4: Courtesy. Wait. Didn’t I just do this? Yes, but this is the other side of the story. People in Rhode Island apparently have all kinds of patience when it comes to in-town driving, but out on the interstate, it’s like chum in shark-infested waters. You need to merge left so you don’t have to exit? Fuck you. You need to merge right so that you can take the next exit? Fuck you. You need to merge because you see the big orange construction signs that say “Lane Ends, Merge Left”? Well, fuck you. I hope you’re comfortable in that lane from Massachusetts to Connecticut, because your ass is stuck there.

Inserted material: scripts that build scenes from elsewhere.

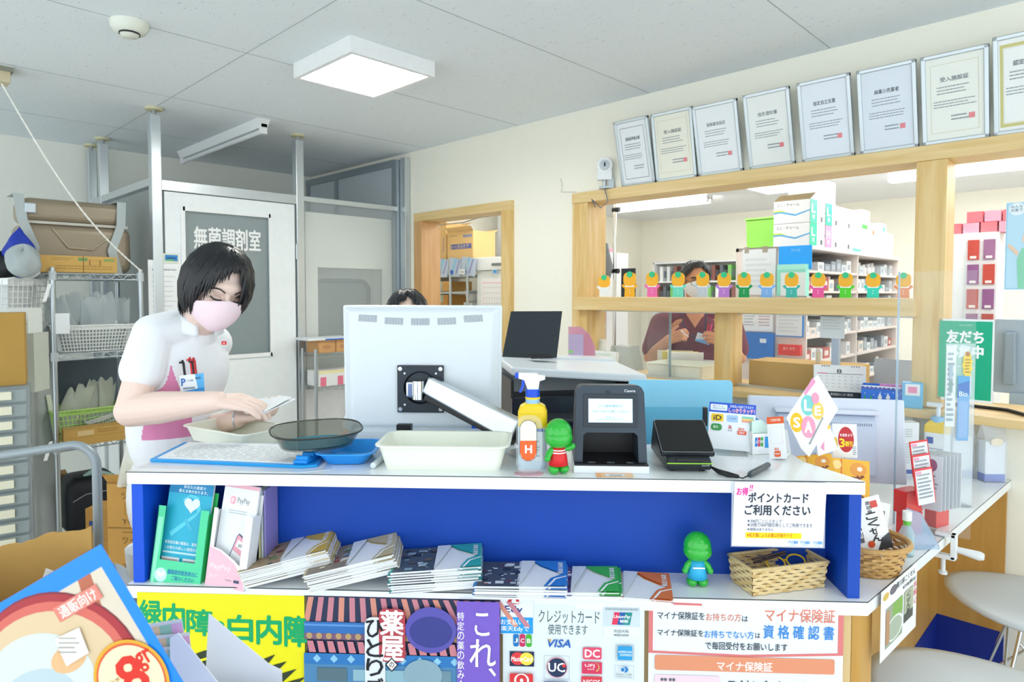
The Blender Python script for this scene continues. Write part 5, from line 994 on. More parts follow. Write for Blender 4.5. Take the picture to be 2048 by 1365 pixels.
def heap(name, label, M, rx, ry, rz, col, seed, cat='bag'):
    R = random.Random(seed); a = [R.uniform(0, 6) for _ in range(6)]; b = MB()
    def fn(u, v):
        an = 2*PI*u; t_ = PI*v; k = 1+.14*math.sin(3*an+a[0])*math.sin(2*t_+a[1])+.1*math.sin(5*an+a[2]+3*t_)
        return (rx*math.sin(t_)*math.cos(an)*k, ry*math.sin(t_)*math.sin(an)*k, rz*(1-math.cos(t_))*.5*(1+.12*math.sin(2*an+a[3])))
    b.grid(fn, 28, 16, mat(col, .6, var=.06)); return tag(b.build(name, None, M, weld=True, smooth=True), label, cat)
cz = 1.528
heap('blue_bag', 'blue and grey cloth bag heaped on the white crate', facing(oD(42, 560, 3.3), cz), .07, .07, .23, '#1d3aa8', 3)
heap('grey_bag', 'grey cloth bag in front of the blue one on the white crate', facing(oD(48, 560, 3.22), cz), .075, .06, .15, '#a9b3b4', 4)
heap('black_bag', 'black folded umbrella bag at the edge of the white crate', facing(oD(2, 560, 3.25), cz), .11, .05, .12, '#15181c', 5)
heap('white_bag', 'crumpled white plastic bag beside the bronze suitcase', facing(oD(60, 560, 3.3), cz), .05, .05, .12, '#e6ebec', 6)
# trolley with handle and torn carton
q = oD(195, 1000, 2.02); TM_ = facing(q, 0); t = thing('hand_trolley', 'grey tube-handled hand trolley behind the torn carton', 'trolley', TM_)
GT = mat('#9aa5aa', .4, metal=.3)
b = MB(); zt = .985; arc = [(-.0, 0, .2), (0, 0, zt-.11)]+[(-.07+.07*math.cos(a), 0, zt-.075+.07*math.sin(a)) for a in [PI/2*k/6 for k in range(7)]]+[(-.33, 0, zt-.045), (-.40, 0, zt-.075), (-.43, 0, zt-.15), (-.435, 0, .2)]
b.tube(arc, .0135, GT, 12); b.build('handle', t)
b = MB(); b.bx(-.46, .03, -.62, .03, .14, .18, GT); b.build('platform', t, bev=.006)
for x in (-.42, -.01):
    for y in (-.57, -.02): b = MB(); b.cyl((x-.012, y, .05), (x+.012, y, .05), .05, BLACK); b.cyl((x, y, .05), (x, y, .15), .01, GT); b.build('caster', t)
t = thing('torn_carton', 'open brown carton with a torn top edge on the hand trolley', 'cardboard box', TM_ @ T(-.36, -.5, .1815))
b = MB(); R = random.Random(2); top = [(x, .49+.10*(x/.42)+R.uniform(-.008, .008)) for x in [.42*k/22 for k in range(23)]]
b.prism([(0, 0), (.42, 0)]+top[::-1], 0, .006, CARD, T(0, .38, 0) @ STAND); b.build('back_wall', t)
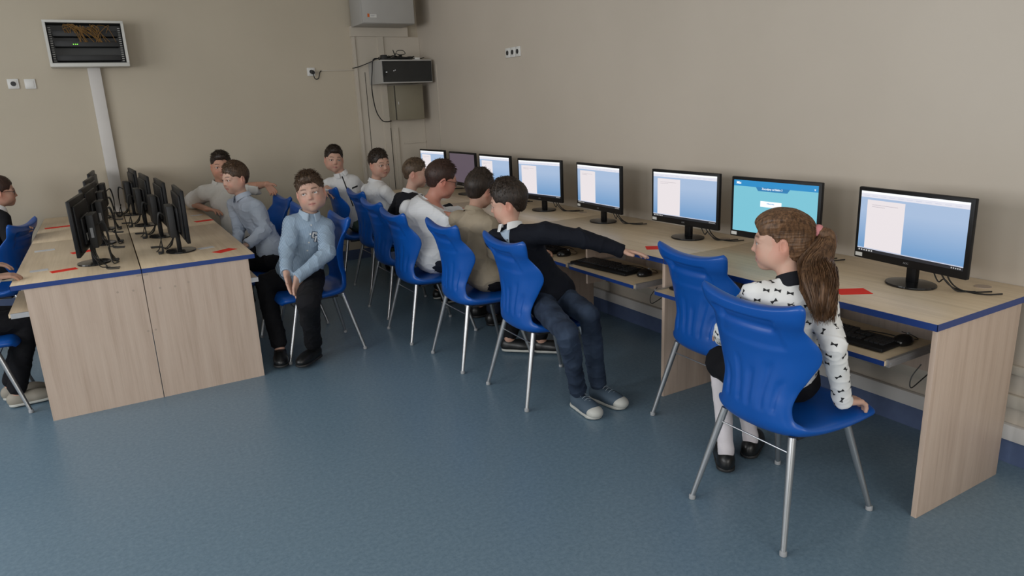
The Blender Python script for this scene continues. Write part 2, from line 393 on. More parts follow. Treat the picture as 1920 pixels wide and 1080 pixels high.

5: Tailgating. Ok, yeah, so this is universal. But here in Rhode Island, it’s compounded by the issues discussed in 1), 2), and 4) above. Driving along the interstate at 85 miles per hour is not the best idea, particularly when you have to worry about Grandma June entering at a busty 45 miles per hour, but it’s significantly more harrowing when Larry and his brothers Darryl and Darryl are riding a foot and a half off your tailpipe in their 18” lifted Dodge Ram. It’s even worse when Larry, Darryl, and Darryl are in a Rhode Island public transportation bus…and they follow you when you change lanes to get out of their fucking way. One of these days, Larry, Darryl, and Darryl are going to end up plowing through the back seat of Grandma June’s Caddy, and all I can do is hope that I’m not in the middle of that mess when it goes down.